H. M. Enzensberger : Réfractaire à l’autorité
L’autobiographie de Hans Magnus Enzensberger, grand écrivain, grand voyageur, hanté par « son » Allemagne, est enfin traduite.
dans l’hebdo N° 1511 Acheter ce numéro
Une traversée du XXe siècle. Ou, plus précisément, de la seconde moitié du siècle passé. Celle d’un Allemand, volontiers antiautoritaire, aujourd’hui âgé de 88 ans. Philosophe, romancier à ses heures, dramaturge et surtout poète, Hans Magnus Enzensberger, né dans la très réactionnaire Bavière en 1929, a écrit toute sa vie. Autant qu’il a parcouru le monde, de Cuba à la Norvège, de Moscou à Paris, ou à travers l’Europe orientale…
Le titre indique à lui seul le style de son existence. Un long Tumulte, presque ininterrompu. Tant de tumultes, dans la sage et quasi irrespirable Allemagne d’après-guerre d’abord, où il devient vite un membre important du Groupe 47 (1947-1967), sorte de clan informel de jeunes auteurs qui vont bouleverser et surtout reconstruire la littérature d’outre-Rhin, parmi lesquels l’immense Heinrich Böll (qui, comme lui, sera ensuite proche de la jeunesse révoltée des années 1960 et 1970), Günter Grass ou Ingeborg Bachmann. Il relativise l’influence de ce groupe, tant loué aujourd’hui par les critiques et historiens de la littérature : « Ce n’était qu’une minorité de gens qui, simplement, ne voulaient plus voir de nazis, un dispositif d’urgence sans doctrine esthétique et doté d’une doctrine politique essentiellement négative. »
Même type de considérations sur les sempiternelles commémorations des révoltes soixante-huitardes, « barbantes au possible », lui qui fut approché par des membres de la RAF, ou « bande à Baader », et joua un certain rôle dans les conflits entre factions de l’extrême gauche extraparlementaire. Il raconte ainsi, durant quelques pages à l’humour féroce mais tout en retenue, la seule manifestation à Francfort où il prit la parole, devant une foule d’ex-militants devenus de bons pères de famille grisonnants tout en ayant, parfois, gardé une certaine longueur de cheveux par fidélité à leur passé. Il conserve surtout de l’épisode un souvenir très embarrassé, lui qui est souvent considéré en Allemagne comme la dernière grande figure, encore un brin fidèle, des engagements de cette époque : « C’était insupportable de découvrir en moi un potentiel démagogique. J’ai remarqué à quel point cette masse et cette rhétorique du “bain de foule” m’étaient antipathiques. »

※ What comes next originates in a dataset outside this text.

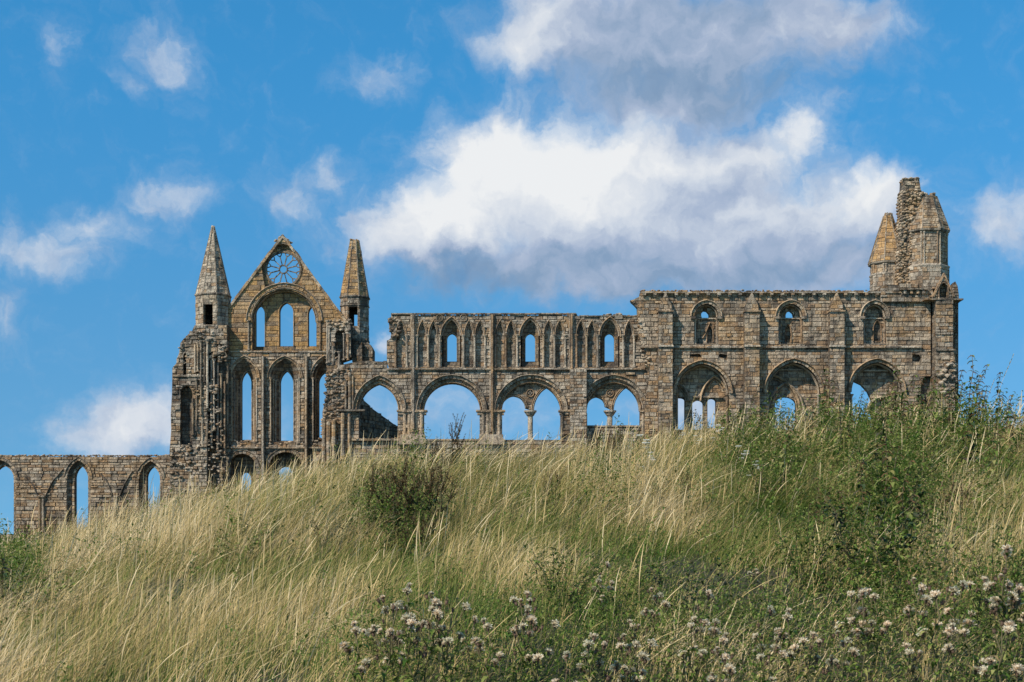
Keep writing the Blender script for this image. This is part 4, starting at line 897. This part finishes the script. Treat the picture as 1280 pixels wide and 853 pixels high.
def blades(n, y0, y1, hfun, tonefun, wid, segs, lean, keep, seedp=0.0, bias=.5):
    Y = y0 + (y1 - y0) * rng.random(n) ** bias; X = (rng.random(n) * 2 - 1) * (.38 * Y + 1.2)
    Z = gz(X, Y); px = 640 + F * X / Y; py = 700 - F * Z / Y
    k = rng.random(n) < keep(X, Y, px, py); X, Y, Z, px, py = X[k], Y[k], Z[k], px[k], py[k]; n = len(X)
    H = hfun(X, Y, px, py) * rng.uniform(.6, 1.2, n); tone = np.clip(tonefun(X, Y, px, py) + rng.normal(0, .17, n), 0, 1)
    la = rng.normal(.0, .6, n) + (n3(X + 9, Y) - .5) * 1.2; lm = np.clip(rng.normal(lean, .34, n) + (n1(X, Y + 7) - .5) * .5 + (n2(X + 4, Y) - .5) * .5, .03, 1.4)
    curl = rng.uniform(1.2, 2.4, n); droop = rng.uniform(.0, .45, n)
    t = np.linspace(0, 1, segs + 1)[None, :]; Hn = H[:, None]; L = lm[:, None]
    hx = L * Hn * t ** curl[:, None]; vz = Hn * t * (1 - (.28 * L + .25 * droop[:, None] * L) * t)
    cx = X[:, None] + hx * np.cos(la)[:, None]; cy = Y[:, None] + hx * np.sin(la)[:, None]; cz = Z[:, None] + vz - .02
    wob = rng.normal(0, .010, (n, 1)) * np.sin(t * 5 + rng.random((n, 1)) * 6); cx = cx + wob
    fa = rng.uniform(-.9, .9, n); sx = np.cos(fa)[:, None]; sy = np.sin(fa)[:, None]
    w = wid * rng.uniform(.6, 1.3, n)[:, None] * (1 - t ** 1.6 * .85)
    sd_ = (rng.random(n) < seedp)[:, None]
    w = np.where(sd_, np.where((t > .70) & (t < .99), wid * 1.55, wid * .45), w)
    V = np.stack([np.stack([cx - sx * w / 2, cy - sy * w / 2, cz], -1), np.stack([cx + sx * w / 2, cy + sy * w / 2, cz], -1)], 2)   # n, s, 2, 3
    V = V.reshape(-1, 3); b = (np.arange(n) * (segs + 1) * 2)[:, None] + (np.arange(segs) * 2)[None, :]
    Fq = np.stack([b, b + 1, b + 3, b + 2], -1).reshape(-1, 4)
    T = (tone[:, None, None] + (t * .12)[:, :, None] * np.ones((1, 1, 2))).reshape(-1) if True else None
    return V, Fq, np.clip(T, 0, 1)
def dry(X, Y, px, py):
    g_ = patch(px, py, GREEN); w_ = patch(px, py, WEED)
    return .66 + (n1(X, Y) - .5) * .6 + (n2(X, Y) - .5) * .45 - .36 * g_ - .10 * w_
def grass():
    K = lambda X, Y, px, py: np.clip((.45 + 1.0 * n1(X + 3, Y)) * (1 - .66 * patch(px, py, WEED)) * np.clip(2.2 * n2(X, Y + 5) - .25, .12, 1.5), 0, 1)
    A = blades(165000, 3.6, 16.4, lambda X, Y, px, py: (.20 + .24 * n1(X, Y) + .08 * n3(X, Y)) * (1 - .4 * patch(px, py, WEED)), dry, .0030, 4, .60, K, .14, .66)
    B = blades(62000, 3.6, 16.4, lambda X, Y, px, py: .11 + .16 * n2(X, Y), lambda X, Y, px, py: dry(X, Y, px, py) * .8 - .22, .0042, 3, .45, K, 0, .7)
    C = blades(4200, 5.5, 16.2, lambda X, Y, px, py: .34 + .26 * n1(X, Y), lambda X, Y, px, py: .84 + 0 * X, .0030, 7, .45, lambda X, Y, px, py: np.clip(.4 + n1(X + 3, Y) - .4 * patch(px, py, WEED), 0, 1), .75, .45)
    D = blades(3200, 13.2, 16.0, lambda X, Y, px, py: .26 + .32 * n2(X, Y), lambda X, Y, px, py: .82 + 0 * X, .0036, 7, .62, lambda X, Y, px, py: np.clip(.25 + 1.1 * n2(X + 3, Y), 0, 1), .65, 1)
    off = 0; Vs = []; Fs = []; Ts = []
    for V, Fq, T in (A, B, C, D): Vs.append(V); Fs.append(Fq + off); Ts.append(T); off += len(V)
    me = mesh_np('long_grass', np.concatenate(Vs), np.concatenate(Fs), np.concatenate(Ts), M['grass'])
    o = bpy.data.objects.new('long_grass', me); COL.objects.link(o); o['kind'] = 'stuff'; o['label'] = 'long straw-coloured and green grass leaning in the wind over the whole bank'; o['category'] = 'grass'
grass()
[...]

Outre le vif plaisir de lecture que procure ce texte savoureux, on découvre un Enzensberger qui « converse avec [lui]-même, jeune et vieux ». Les chapitres sont entrecoupés de nombreux poèmes, de réflexions ou de mises à jour de documents plus anciens, dans un livre construit sur « la technique du “dialogue des morts”, venue de l’Antiquité », mettant sans cesse en doute l’autorité, quelle que soit la forme qu’elle ait pu prendre selon les époques. Tumulte, en ce sens, est une fine leçon de vie, délivrée par un grand intellectuel allemand.
Tumulte Hans Magnus Enzensberger, traduit de l’allemand par Bernard Lortholary, Gallimard, coll. « Du monde entier », 288 p., 22 euros.